Le lettere di costituzione in mora riguardano: sicurezza stradale; fornitura di energia idroelettrica; dispositivi di protezione individuale.

Nel primo caso,l’Italia non avrebbe realizzato appieno l’infrastruttura dei centri di raccolta delle chiamate di emergenza necessaria per ricevere e gestire le chiamate eCall al 112, come previsto dalla Direttiva ITS (2010/40/UE) sul quadro generale per la diffusione dei sistemi di trasporto intelligenti nel settore del trasporto stradale e nelle interfacce con altri modi di trasporto.
Il sistema eCall compone automaticamente il numero unico europeo d’emergenza 112 in caso di incidente stradale grave e comunica l’ubicazione del veicolo ai servizi di soccorso grazie al sistema europeo di navigazione via satellite Galileo.
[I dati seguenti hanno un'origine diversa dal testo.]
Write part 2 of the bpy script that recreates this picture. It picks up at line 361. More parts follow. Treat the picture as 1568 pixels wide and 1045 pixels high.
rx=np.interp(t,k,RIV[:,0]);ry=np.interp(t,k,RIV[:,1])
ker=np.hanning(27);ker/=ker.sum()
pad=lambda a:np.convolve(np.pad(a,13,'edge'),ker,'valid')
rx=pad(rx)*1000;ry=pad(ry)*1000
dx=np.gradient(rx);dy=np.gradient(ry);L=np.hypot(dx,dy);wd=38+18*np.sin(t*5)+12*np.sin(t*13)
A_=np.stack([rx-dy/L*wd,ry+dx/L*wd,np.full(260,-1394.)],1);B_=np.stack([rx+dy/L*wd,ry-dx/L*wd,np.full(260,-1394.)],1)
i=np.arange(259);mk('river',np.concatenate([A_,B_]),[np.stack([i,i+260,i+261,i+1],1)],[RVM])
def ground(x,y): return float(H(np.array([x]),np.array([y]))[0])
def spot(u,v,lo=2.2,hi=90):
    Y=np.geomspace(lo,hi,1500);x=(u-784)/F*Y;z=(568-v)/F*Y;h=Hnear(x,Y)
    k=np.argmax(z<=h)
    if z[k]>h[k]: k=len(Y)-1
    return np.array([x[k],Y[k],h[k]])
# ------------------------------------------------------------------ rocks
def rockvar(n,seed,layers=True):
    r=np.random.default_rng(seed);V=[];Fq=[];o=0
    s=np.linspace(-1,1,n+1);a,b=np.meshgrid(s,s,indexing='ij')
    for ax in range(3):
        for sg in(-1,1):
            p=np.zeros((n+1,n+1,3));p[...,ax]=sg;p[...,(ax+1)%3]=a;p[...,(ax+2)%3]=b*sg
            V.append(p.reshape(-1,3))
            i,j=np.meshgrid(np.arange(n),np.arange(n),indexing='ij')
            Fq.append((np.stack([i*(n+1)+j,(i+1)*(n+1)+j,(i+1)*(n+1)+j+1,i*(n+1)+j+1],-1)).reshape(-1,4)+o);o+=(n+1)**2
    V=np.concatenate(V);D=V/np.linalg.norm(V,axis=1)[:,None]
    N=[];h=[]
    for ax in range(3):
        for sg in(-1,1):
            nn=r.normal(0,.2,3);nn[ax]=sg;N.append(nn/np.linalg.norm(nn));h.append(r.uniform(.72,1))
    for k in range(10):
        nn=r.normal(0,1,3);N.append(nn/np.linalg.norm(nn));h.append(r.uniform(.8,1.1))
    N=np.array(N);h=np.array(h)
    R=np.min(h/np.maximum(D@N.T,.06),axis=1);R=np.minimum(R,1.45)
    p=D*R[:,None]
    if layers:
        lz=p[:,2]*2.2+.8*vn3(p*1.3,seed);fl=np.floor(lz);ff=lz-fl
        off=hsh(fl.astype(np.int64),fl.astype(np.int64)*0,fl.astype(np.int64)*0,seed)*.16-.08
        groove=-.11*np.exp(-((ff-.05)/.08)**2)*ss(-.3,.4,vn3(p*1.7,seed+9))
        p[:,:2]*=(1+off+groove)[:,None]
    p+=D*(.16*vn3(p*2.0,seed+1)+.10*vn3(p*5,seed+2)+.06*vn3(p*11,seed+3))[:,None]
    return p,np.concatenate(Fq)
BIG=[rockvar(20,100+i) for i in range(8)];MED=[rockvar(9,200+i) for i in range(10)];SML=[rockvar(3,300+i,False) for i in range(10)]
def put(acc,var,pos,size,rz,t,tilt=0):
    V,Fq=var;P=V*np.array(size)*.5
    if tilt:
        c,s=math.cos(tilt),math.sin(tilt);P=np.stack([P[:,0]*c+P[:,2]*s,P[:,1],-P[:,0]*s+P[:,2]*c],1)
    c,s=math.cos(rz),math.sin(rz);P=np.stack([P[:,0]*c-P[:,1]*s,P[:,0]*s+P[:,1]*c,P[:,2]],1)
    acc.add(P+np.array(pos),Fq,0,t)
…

Si stima che eCall ridurrà il tempo di risposta fino al 40-50%, salvando così centinaia di vite ogni anno.
L’Italia dispone di due mesi per replicare ai rilievi mossi, in caso contrario la Commissione potrà decidere di inviare un parere motivato.

Nel secondo caso, la Commissione ha deciso di inviare una seconda lettera di costituzione in mora al nostro Paese riguardo le autorizzazioni per la fornitura di energia idroelettrica, che non sarebbero state aggiudicate e rinnovate in conformità del diritto dell’UE.
La fornitura di energia idroelettrica è generalmente organizzata in due quadri:
– le autorizzazioni che rientrano nella Direttiva 2006/123/CE sui servizi;
– le concessioni coperte dalla Direttiva 2014/23/UE sugli appalti pubblici.
Nel caso delle autorizzazioni, le autorità pubbliche stabiliscono le condizioni per l’attività e l’autorizzazione viene quindi generalmente concessa su richiesta dell’operatore economico e non su iniziativa dell’amministrazione aggiudicatrice. Inoltre, l’operatore economico rimane libero di ritirarsi dalla fornitura di lavori o servizi. In particolare, la direttiva sui servizi copre situazioni in cui il numero di autorizzazioni disponibili per una data attività è limitato a causa della scarsità di risorse naturali o capacità tecniche (ad esempio scarsità di risorse idriche, spiagge). In tali casi, le autorizzazioni devono essere sottoposte a una procedura di selezione trasparente e imparziale che fornisca tutte le garanzie di trasparenza e imparzialità.La Commissione UE ritiene che l’Italia non abbia organizzato procedure di selezione trasparenti e imparziali per la nuova attribuzione delle autorizzazioni nel settore dell’energia idroelettrica che erano scadute.
Il nostro Paese ha due mesi per rispondere alle argomentazioni addotte dalla Commissione; in caso contrario, la Commissione potrà decidere di inviare un parere motivato.

Infine, c’è il mancato rispetto delle norme armonizzate dell’UE sui prodotti
L’Art. 45 del Regolamento (UE) 2016/425 sui dispositivi di protezione individuale impone, tra l’altro, agli Stati membri di comunicare alla Commissione UE entro il 21 marzo 2018 le sanzioni imposte agli operatori economici, anche di tipo penale nei casi più gravi, che non rispettino le disposizioni di tale Regolamento.
L’Italia dovrà replicare alle argomentazioni addotte entro due mesi; in caso contrario la Commissione potrà decidere di inviare un parere motivato.